* [Written request] Determine which lines contain the word "scene", then copy those lines.

* [Source data]
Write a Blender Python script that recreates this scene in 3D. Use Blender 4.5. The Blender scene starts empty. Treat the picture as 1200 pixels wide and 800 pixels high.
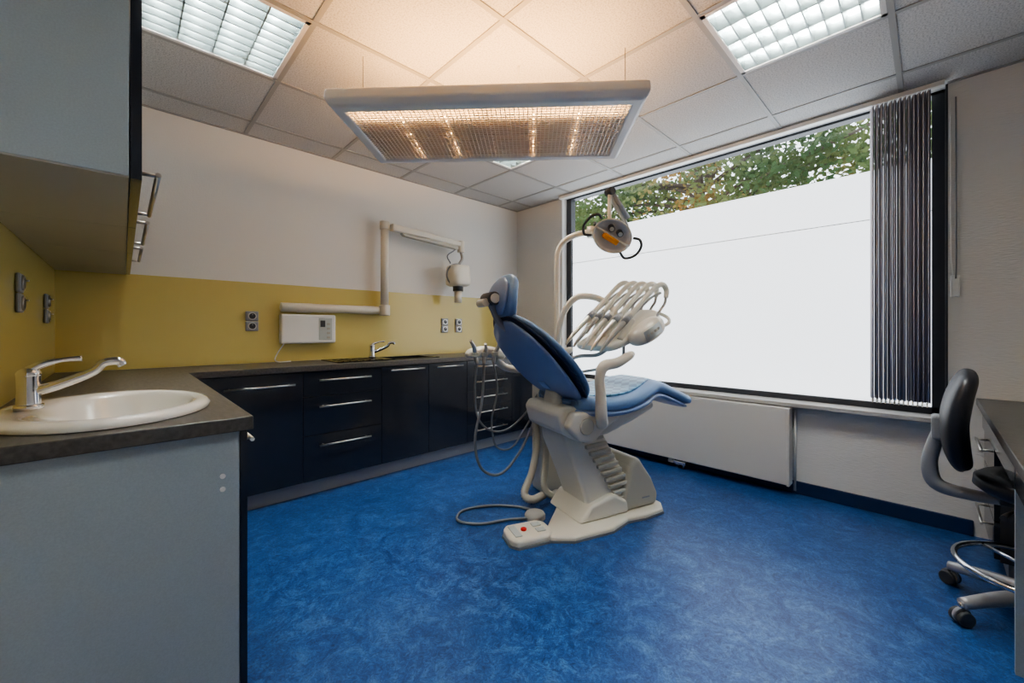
import bpy, bmesh, math, random
from mathutils import Vector, Matrix
random.seed(7)
D = bpy.data
SC = bpy.context.scene
COL = SC.collection

# ------------------------------------------------------------------ materials
def new_mat(name):
    m = D.materials.new(name); m.use_nodes = True
    nt = m.node_tree; b = nt.nodes['Principled BSDF']
    return m, nt, b

def mat(name, col, rough=0.5, metal=0.0, emit=None, es=0.0, coat=0.0, var=0.0, vscale=20, bump=0.0, bscale=200, stretch=None, trans=0.0):
    m, nt, b = new_mat(name)
    b.inputs['Base Color'].default_value = (*col, 1)
    b.inputs['Roughness'].default_value = rough
    b.inputs['Metallic'].default_value = metal
    b.inputs['Coat Weight'].default_value = coat
    b.inputs['Transmission Weight'].default_value = trans
    if emit:
        b.inputs['Emission Color'].default_value = (*emit, 1)
        b.inputs['Emission Strength'].default_value = es
    tc = nt.nodes.new('ShaderNodeTexCoord')
    mp = nt.nodes.new('ShaderNodeMapping')
    nt.links.new(tc.outputs['Object'], mp.inputs['Vector'])
    if stretch: mp.inputs['Scale'].default_value = stretch
    if var > 0:
        n = nt.nodes.new('ShaderNodeTexNoise'); n.inputs['Scale'].default_value = vscale
        n.inputs['Detail'].default_value = 6
        nt.links.new(mp.outputs[0], n.inputs['Vector'])
        r = nt.nodes.new('ShaderNodeValToRGB')
        r.color_ramp.elements[0].position = 0.3; r.color_ramp.elements[1].position = 0.7
        r.color_ramp.elements[0].color = (*[c*(1-var) for c in col], 1)
        r.color_ramp.elements[1].color = (*[min(1, c*(1+var)) for c in col], 1)
        nt.links.new(n.outputs['Fac'], r.inputs['Fac'])
        nt.links.new(r.outputs['Color'], b.inputs['Base Color'])
    if bump > 0:
        n = nt.nodes.new('ShaderNodeTexNoise'); n.inputs['Scale'].default_value = bscale
        n.inputs['Detail'].default_value = 3
        nt.links.new(mp.outputs[0], n.inputs['Vector'])
        bp = nt.nodes.new('ShaderNodeBump'); bp.inputs['Strength'].default_value = bump
        bp.inputs['Distance'].default_value = 0.003
        nt.links.new(n.outputs['Fac'], bp.inputs['Height'])
        nt.links.new(bp.outputs['Normal'], b.inputs['Normal'])
    return m

M = {}
M['wall'] = mat('wall_paint', (0.80, 0.79, 0.75), 0.75, bump=0.35, bscale=120)
M['wall_tex'] = mat('wall_paint_textured', (0.76, 0.75, 0.72), 0.7, bump=0.7, bscale=70, stretch=(1, 0.5, 2))
M['splash'] = mat('yellow_glass', (0.64, 0.53, 0.19), 0.18, coat=0.2)
M['cab_grey'] = mat('grey_laminate', (0.38, 0.43, 0.45), 0.42, var=0.06, vscale=300)
M['cab_front'] = mat('anthracite_gloss', (0.018, 0.022, 0.032), 0.16, coat=0.4)
M['cab_under'] = mat('cabinet_underside', (0.42, 0.40, 0.34), 0.3)
M['counter'] = mat('dark_worktop', (0.085, 0.077, 0.07), 0.38, var=0.30, vscale=14, stretch=(6, 1, 6), bump=0.1)
M['plinth'] = mat('plinth', (0.34, 0.35, 0.37), 0.4)
M['chrome'] = mat('chrome', (0.75, 0.75, 0.76), 0.12, 1.0)
M['steel'] = mat('brushed_steel', (0.62, 0.60, 0.56), 0.28, 1.0)
M['ceramic'] = mat('white_ceramic', (0.86, 0.86, 0.83), 0.08, coat=0.5)
M['cream'] = mat('cream_plastic', (0.74, 0.70, 0.60), 0.32)
M['cream_d'] = mat('beige_plastic', (0.50, 0.47, 0.39), 0.4)
M['white_pl'] = mat('white_plastic', (0.82, 0.82, 0.79), 0.35)
M['grey_pl'] = mat('grey_plastic', (0.30, 0.31, 0.33), 0.4)
M['silver_pl'] = mat('silver_base', (0.50, 0.51, 0.53), 0.35, 0.4)
M['dkgrey_pl'] = mat('dark_grey_plastic', (0.06, 0.062, 0.065), 0.45)
M['hose'] = mat('hose_grey', (0.42, 0.41, 0.38), 0.5)
M['hose_d'] = mat('hose_dark', (0.22, 0.23, 0.24), 0.5)
M['black'] = mat('black_vinyl', (0.018, 0.020, 0.028), 0.42, bump=0.1)
M['blacksink'] = mat('black_sink', (0.01, 0.01, 0.011), 0.25)
M['blue_shell'] = mat('blue_shell', (0.25, 0.34, 0.56), 0.35, coat=0.2)
M['blue_pad'] = mat('blue_upholstery', (0.20, 0.33, 0.56), 0.4, bump=0.1)
M['navy'] = mat('navy_trim', (0.02, 0.03, 0.07), 0.4)
M['frame'] = mat('window_frame_charcoal', (0.055, 0.058, 0.066), 0.4)
M['sill'] = mat('window_sill_grey', (0.45, 0.44, 0.42), 0.4)
M['rad'] = mat('radiator_enamel', (0.70, 0.68, 0.64), 0.35)
M['base'] = mat('baseboard_blue', (0.012, 0.03, 0.09), 0.4)
M['red'] = mat('red_button', (0.6, 0.02, 0.015), 0.3)
M['orange'] = mat('orange_shield', (0.95, 0.36, 0.04), 0.15)
M['dish'] = mat('lamp_dish', (0.85, 0.84, 0.80), 0.25, 0.1)
M['blind'] = mat('blind_fabric', (0.74, 0.72, 0.78), 0.7)
M['blind_gap'] = mat('blind_gap_shade', (0.15, 0.13, 0.19), 0.7)  # shade between bunched slats, painted as a darker slat colour
M['tbar'] = mat('tbar_grey', (0.36, 0.36, 0.35), 0.45)
M['bezel'] = mat('fixture_bezel', (0.75, 0.75, 0.73), 0.4)
M['house'] = mat('fixture_housing', (0.50, 0.54, 0.53), 0.4)
M['louvre'] = mat('louvre_aluminium', (0.26, 0.30, 0.30), 0.25, 0.7)
M['tube'] = mat('fluorescent_tube', (0.9, 0.9, 0.9), 0.4, emit=(1.0, 1.0, 0.97), es=95)
M['wtube'] = mat('warm_tube', (0.9, 0.8, 0.7), 0.4, emit=(1.0, 0.56, 0.23), es=20)
M['wgrid'] = mat('lamp_grid', (0.82, 0.80, 0.74), 0.35, 0.2)
M['lampframe'] = mat('lamp_frame_white', (0.88, 0.87, 0.84), 0.35)
M['display'] = mat('display_panel', (0.55, 0.58, 0.55), 0.3)
M['label'] = mat('label_light_blue', (0.35, 0.55, 0.85), 0.4)
M['bark'] = mat('bark', (0.07, 0.05, 0.035), 0.9)

def diffuser_mat():
    m, nt, b = new_mat('amber_diffuser')
    o = nt.nodes['Material Output']
    b.inputs['Base Color'].default_value = (0.48, 0.38, 0.25, 1); b.inputs['Roughness'].default_value = 0.3
    t = nt.nodes.new('ShaderNodeBsdfTranslucent'); t.inputs['Color'].default_value = (0.50, 0.42, 0.28, 1)
    mx = nt.nodes.new('ShaderNodeMixShader'); mx.inputs[0].default_value = 0.22
    nt.links.new(b.outputs[0], mx.inputs[1]); nt.links.new(t.outputs[0], mx.inputs[2]); nt.links.new(mx.outputs[0], o.inputs[0])
    return m
M['diff'] = diffuser_mat()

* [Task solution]
Write a Blender Python script that recreates this scene in 3D. Use Blender 4.5. The Blender scene starts empty. Treat the picture as 1200 pixels wide and 800 pixels high.
SC = bpy.context.scene